«Tabarnak. Il vient de l’dire.» Il l’attendait. Il le sentait arriver. Le rappeur Lovhard «Le Voyou» Dorvilier le sentait arriver, ce «l’». La scène, filmée par Maryse Legagneur, est torturante. On y voit Le Voyou s’infligeant le visionnement de l’émission Les francs-tireurs, à laquelle il a accordé une entrevue; il la regarde dans un pawnshop, ou peut-être dans un de ces commerces où tout se répare. Mais la courbe narrative se déroule surtout dans son regard, dans ses yeux écarquillés qui n’accordent pas le bénéfice du doute à quiconque. Un peu, aussi, dans la gêne du type assis à la droite du rappeur: «Quoi? Il a dit ça? Non… Arrête…» Il ne l’a pas entendu, lui, parce qu’il ne l’attendait pas; il ne voulait pas l’entendre parce qu’il n’avait pas besoin de l’attendre.
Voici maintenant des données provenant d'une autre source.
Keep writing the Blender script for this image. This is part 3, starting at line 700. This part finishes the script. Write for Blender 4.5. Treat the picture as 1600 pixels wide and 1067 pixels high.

Avant de le dire, Benoît Dutrizac, l’animateur, avait jusque-là pesé ses mots. C’était plutôt dans son ton, ses questions, sa posture, quelquefois ses mains, ses hésitations, même, que s’exprimait son mépris.
— Tantôt, là, on était dans un parc, pis y’en a deux [Noirs] qui sont arrivés, qui nous ont parlé comme s’ils avaient une autorité sur nous.